= RAW DATA =

- - -

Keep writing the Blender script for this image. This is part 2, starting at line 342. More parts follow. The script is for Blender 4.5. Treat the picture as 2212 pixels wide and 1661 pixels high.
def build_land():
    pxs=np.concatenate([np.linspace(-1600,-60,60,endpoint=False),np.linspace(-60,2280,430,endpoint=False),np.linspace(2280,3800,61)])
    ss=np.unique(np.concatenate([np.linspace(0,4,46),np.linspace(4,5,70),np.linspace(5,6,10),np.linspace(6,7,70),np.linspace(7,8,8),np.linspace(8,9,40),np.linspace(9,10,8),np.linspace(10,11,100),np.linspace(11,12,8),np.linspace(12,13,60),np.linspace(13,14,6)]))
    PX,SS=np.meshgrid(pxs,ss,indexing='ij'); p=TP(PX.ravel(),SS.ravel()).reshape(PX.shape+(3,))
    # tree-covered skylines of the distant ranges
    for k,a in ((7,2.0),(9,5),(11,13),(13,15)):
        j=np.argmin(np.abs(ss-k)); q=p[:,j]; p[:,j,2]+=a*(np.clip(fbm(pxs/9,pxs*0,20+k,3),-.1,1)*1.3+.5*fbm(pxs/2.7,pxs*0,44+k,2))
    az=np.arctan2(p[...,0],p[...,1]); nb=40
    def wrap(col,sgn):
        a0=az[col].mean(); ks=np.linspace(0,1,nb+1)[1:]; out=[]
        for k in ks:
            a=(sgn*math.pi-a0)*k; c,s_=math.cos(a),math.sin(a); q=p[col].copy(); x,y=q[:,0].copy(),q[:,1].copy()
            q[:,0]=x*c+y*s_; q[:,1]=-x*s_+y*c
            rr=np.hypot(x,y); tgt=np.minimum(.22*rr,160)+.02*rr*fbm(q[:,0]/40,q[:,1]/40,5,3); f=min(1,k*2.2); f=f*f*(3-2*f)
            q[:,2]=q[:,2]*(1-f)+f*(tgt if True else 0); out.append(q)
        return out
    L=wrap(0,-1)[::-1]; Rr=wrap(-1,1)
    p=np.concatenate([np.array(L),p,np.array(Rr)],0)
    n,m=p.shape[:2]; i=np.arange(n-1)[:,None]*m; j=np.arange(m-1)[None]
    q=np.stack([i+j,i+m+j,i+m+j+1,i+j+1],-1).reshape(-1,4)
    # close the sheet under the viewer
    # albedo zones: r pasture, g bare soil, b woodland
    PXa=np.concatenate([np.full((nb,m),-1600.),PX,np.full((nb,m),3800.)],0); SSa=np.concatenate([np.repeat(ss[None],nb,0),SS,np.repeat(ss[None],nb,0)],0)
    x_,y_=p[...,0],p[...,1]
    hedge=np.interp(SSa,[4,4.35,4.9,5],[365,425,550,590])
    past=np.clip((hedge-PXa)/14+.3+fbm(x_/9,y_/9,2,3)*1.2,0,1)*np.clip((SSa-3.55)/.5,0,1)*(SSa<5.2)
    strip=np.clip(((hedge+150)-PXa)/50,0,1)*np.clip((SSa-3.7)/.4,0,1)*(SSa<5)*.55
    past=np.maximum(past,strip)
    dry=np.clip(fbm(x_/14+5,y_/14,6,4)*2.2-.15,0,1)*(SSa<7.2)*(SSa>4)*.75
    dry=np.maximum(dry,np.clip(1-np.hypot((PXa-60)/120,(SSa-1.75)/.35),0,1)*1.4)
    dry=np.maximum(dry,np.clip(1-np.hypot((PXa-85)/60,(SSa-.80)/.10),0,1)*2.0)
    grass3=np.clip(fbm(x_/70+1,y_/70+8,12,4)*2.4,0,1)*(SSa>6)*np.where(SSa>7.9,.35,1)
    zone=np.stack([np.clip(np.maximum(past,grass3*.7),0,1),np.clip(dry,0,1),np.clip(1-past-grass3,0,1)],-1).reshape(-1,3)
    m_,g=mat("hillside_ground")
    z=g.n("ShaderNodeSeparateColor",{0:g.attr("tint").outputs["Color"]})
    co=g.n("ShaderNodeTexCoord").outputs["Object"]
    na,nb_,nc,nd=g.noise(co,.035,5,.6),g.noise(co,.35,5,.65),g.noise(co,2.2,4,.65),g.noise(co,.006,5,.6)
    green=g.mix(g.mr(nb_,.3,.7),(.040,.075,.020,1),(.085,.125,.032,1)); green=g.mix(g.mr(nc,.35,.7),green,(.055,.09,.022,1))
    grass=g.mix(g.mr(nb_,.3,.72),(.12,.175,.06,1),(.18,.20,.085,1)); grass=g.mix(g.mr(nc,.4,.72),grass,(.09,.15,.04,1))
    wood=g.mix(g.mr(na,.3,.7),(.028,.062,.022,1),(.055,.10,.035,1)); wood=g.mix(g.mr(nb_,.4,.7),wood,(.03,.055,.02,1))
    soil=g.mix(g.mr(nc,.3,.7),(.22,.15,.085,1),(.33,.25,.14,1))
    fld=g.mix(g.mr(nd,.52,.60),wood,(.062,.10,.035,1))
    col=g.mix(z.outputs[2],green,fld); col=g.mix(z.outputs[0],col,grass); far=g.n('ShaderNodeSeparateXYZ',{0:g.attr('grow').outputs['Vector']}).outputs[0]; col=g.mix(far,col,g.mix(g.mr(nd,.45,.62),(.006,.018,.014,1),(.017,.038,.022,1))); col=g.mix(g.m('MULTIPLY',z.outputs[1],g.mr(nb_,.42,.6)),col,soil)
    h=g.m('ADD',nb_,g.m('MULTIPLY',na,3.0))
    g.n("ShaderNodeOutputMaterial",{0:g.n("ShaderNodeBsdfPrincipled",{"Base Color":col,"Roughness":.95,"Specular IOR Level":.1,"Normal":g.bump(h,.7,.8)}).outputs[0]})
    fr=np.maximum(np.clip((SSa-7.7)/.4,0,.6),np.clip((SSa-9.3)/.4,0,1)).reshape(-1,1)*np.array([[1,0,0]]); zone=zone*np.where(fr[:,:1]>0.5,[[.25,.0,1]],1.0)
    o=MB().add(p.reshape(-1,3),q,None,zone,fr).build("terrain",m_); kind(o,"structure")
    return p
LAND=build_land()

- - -

Type out the whole listing above again, exactly as it stands.

Keep writing the Blender script for this image. This is part 2, starting at line 342. More parts follow. The script is for Blender 4.5. Treat the picture as 2212 pixels wide and 1661 pixels high.
def build_land():
    pxs=np.concatenate([np.linspace(-1600,-60,60,endpoint=False),np.linspace(-60,2280,430,endpoint=False),np.linspace(2280,3800,61)])
    ss=np.unique(np.concatenate([np.linspace(0,4,46),np.linspace(4,5,70),np.linspace(5,6,10),np.linspace(6,7,70),np.linspace(7,8,8),np.linspace(8,9,40),np.linspace(9,10,8),np.linspace(10,11,100),np.linspace(11,12,8),np.linspace(12,13,60),np.linspace(13,14,6)]))
    PX,SS=np.meshgrid(pxs,ss,indexing='ij'); p=TP(PX.ravel(),SS.ravel()).reshape(PX.shape+(3,))
    # tree-covered skylines of the distant ranges
    for k,a in ((7,2.0),(9,5),(11,13),(13,15)):
        j=np.argmin(np.abs(ss-k)); q=p[:,j]; p[:,j,2]+=a*(np.clip(fbm(pxs/9,pxs*0,20+k,3),-.1,1)*1.3+.5*fbm(pxs/2.7,pxs*0,44+k,2))
    az=np.arctan2(p[...,0],p[...,1]); nb=40
    def wrap(col,sgn):
        a0=az[col].mean(); ks=np.linspace(0,1,nb+1)[1:]; out=[]
        for k in ks:
            a=(sgn*math.pi-a0)*k; c,s_=math.cos(a),math.sin(a); q=p[col].copy(); x,y=q[:,0].copy(),q[:,1].copy()
            q[:,0]=x*c+y*s_; q[:,1]=-x*s_+y*c
            rr=np.hypot(x,y); tgt=np.minimum(.22*rr,160)+.02*rr*fbm(q[:,0]/40,q[:,1]/40,5,3); f=min(1,k*2.2); f=f*f*(3-2*f)
            q[:,2]=q[:,2]*(1-f)+f*(tgt if True else 0); out.append(q)
        return out
    L=wrap(0,-1)[::-1]; Rr=wrap(-1,1)
    p=np.concatenate([np.array(L),p,np.array(Rr)],0)
    n,m=p.shape[:2]; i=np.arange(n-1)[:,None]*m; j=np.arange(m-1)[None]
    q=np.stack([i+j,i+m+j,i+m+j+1,i+j+1],-1).reshape(-1,4)
    # close the sheet under the viewer
    # albedo zones: r pasture, g bare soil, b woodland
    PXa=np.concatenate([np.full((nb,m),-1600.),PX,np.full((nb,m),3800.)],0); SSa=np.concatenate([np.repeat(ss[None],nb,0),SS,np.repeat(ss[None],nb,0)],0)
    x_,y_=p[...,0],p[...,1]
    hedge=np.interp(SSa,[4,4.35,4.9,5],[365,425,550,590])
    past=np.clip((hedge-PXa)/14+.3+fbm(x_/9,y_/9,2,3)*1.2,0,1)*np.clip((SSa-3.55)/.5,0,1)*(SSa<5.2)
    strip=np.clip(((hedge+150)-PXa)/50,0,1)*np.clip((SSa-3.7)/.4,0,1)*(SSa<5)*.55
    past=np.maximum(past,strip)
    dry=np.clip(fbm(x_/14+5,y_/14,6,4)*2.2-.15,0,1)*(SSa<7.2)*(SSa>4)*.75
    dry=np.maximum(dry,np.clip(1-np.hypot((PXa-60)/120,(SSa-1.75)/.35),0,1)*1.4)
    dry=np.maximum(dry,np.clip(1-np.hypot((PXa-85)/60,(SSa-.80)/.10),0,1)*2.0)
    grass3=np.clip(fbm(x_/70+1,y_/70+8,12,4)*2.4,0,1)*(SSa>6)*np.where(SSa>7.9,.35,1)
    zone=np.stack([np.clip(np.maximum(past,grass3*.7),0,1),np.clip(dry,0,1),np.clip(1-past-grass3,0,1)],-1).reshape(-1,3)
    m_,g=mat("hillside_ground")
    z=g.n("ShaderNodeSeparateColor",{0:g.attr("tint").outputs["Color"]})
    co=g.n("ShaderNodeTexCoord").outputs["Object"]
    na,nb_,nc,nd=g.noise(co,.035,5,.6),g.noise(co,.35,5,.65),g.noise(co,2.2,4,.65),g.noise(co,.006,5,.6)
    green=g.mix(g.mr(nb_,.3,.7),(.040,.075,.020,1),(.085,.125,.032,1)); green=g.mix(g.mr(nc,.35,.7),green,(.055,.09,.022,1))
    grass=g.mix(g.mr(nb_,.3,.72),(.12,.175,.06,1),(.18,.20,.085,1)); grass=g.mix(g.mr(nc,.4,.72),grass,(.09,.15,.04,1))
    wood=g.mix(g.mr(na,.3,.7),(.028,.062,.022,1),(.055,.10,.035,1)); wood=g.mix(g.mr(nb_,.4,.7),wood,(.03,.055,.02,1))
    soil=g.mix(g.mr(nc,.3,.7),(.22,.15,.085,1),(.33,.25,.14,1))
    fld=g.mix(g.mr(nd,.52,.60),wood,(.062,.10,.035,1))
    col=g.mix(z.outputs[2],green,fld); col=g.mix(z.outputs[0],col,grass); far=g.n('ShaderNodeSeparateXYZ',{0:g.attr('grow').outputs['Vector']}).outputs[0]; col=g.mix(far,col,g.mix(g.mr(nd,.45,.62),(.006,.018,.014,1),(.017,.038,.022,1))); col=g.mix(g.m('MULTIPLY',z.outputs[1],g.mr(nb_,.42,.6)),col,soil)
    h=g.m('ADD',nb_,g.m('MULTIPLY',na,3.0))
    g.n("ShaderNodeOutputMaterial",{0:g.n("ShaderNodeBsdfPrincipled",{"Base Color":col,"Roughness":.95,"Specular IOR Level":.1,"Normal":g.bump(h,.7,.8)}).outputs[0]})
    fr=np.maximum(np.clip((SSa-7.7)/.4,0,.6),np.clip((SSa-9.3)/.4,0,1)).reshape(-1,1)*np.array([[1,0,0]]); zone=zone*np.where(fr[:,:1]>0.5,[[.25,.0,1]],1.0)
    o=MB().add(p.reshape(-1,3),q,None,zone,fr).build("terrain",m_); kind(o,"structure")
    return p
LAND=build_land()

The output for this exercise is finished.